The problem is that the French fear that they don't have any control over what the United States will do once they sign on. The French want to see how far they can push Hussein without going to war; but they may fear (and rightly so) that Bush isn't playing that game. They fear that he is determined to go to war regardless of what Hussein does. If that's so, then France's preferred strategy-- what Tom Friedman earlier called Chicken a'L'Iraq-- isn't available. You can't threaten Hussein to get him to back down, because the U.S. won't pull back at the brink, it's going to war whatever Hussein does, and so Hussein has no incentive to do anything but wait and prepare for war.
Thus, joining the U.S. doesn't get France its preferred strategy. The question is whether holding back approval is more likely to do so. But that's also a dangerous game, because if the U.S. gets tired of waiting for the French to join in, it may go ahead and attack with its "coallition of the willing" sometime near the beginning to middle of March. That would be a worse result: No clear U.N. approval, no precedent for international cooperation against rogue states.

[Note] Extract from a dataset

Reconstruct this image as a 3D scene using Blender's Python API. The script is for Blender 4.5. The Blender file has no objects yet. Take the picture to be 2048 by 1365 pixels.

However, the French may be reasoning as follows: The longer we hold out, the more the U.S. may be willing to offer us a war and post-war strategy more to our liking. The U.S. is going to war no matter what we do, so we can't get our first best strategy. But we might be able to get our second best strategy-- both during the course of the war and in the occupation thereafter-- by being a royal pain in the butt until the U.S. listens to us.
This seems to me the best explanation of what is going on right now. If all of the other countries in Europe thought the same way the French did, the U.S. would have a real problem on its hands. But most of the other countries in Europe see no particular advantage in holding out. They figure that they are in better shape signing on early than signing on late. The French, however, think that signing on late will given them additional concessions. That's why they are holding out even though everyone else is rushing to sign on, and why the jokes are flying. But nobody knows yet who will be laughing five years from now.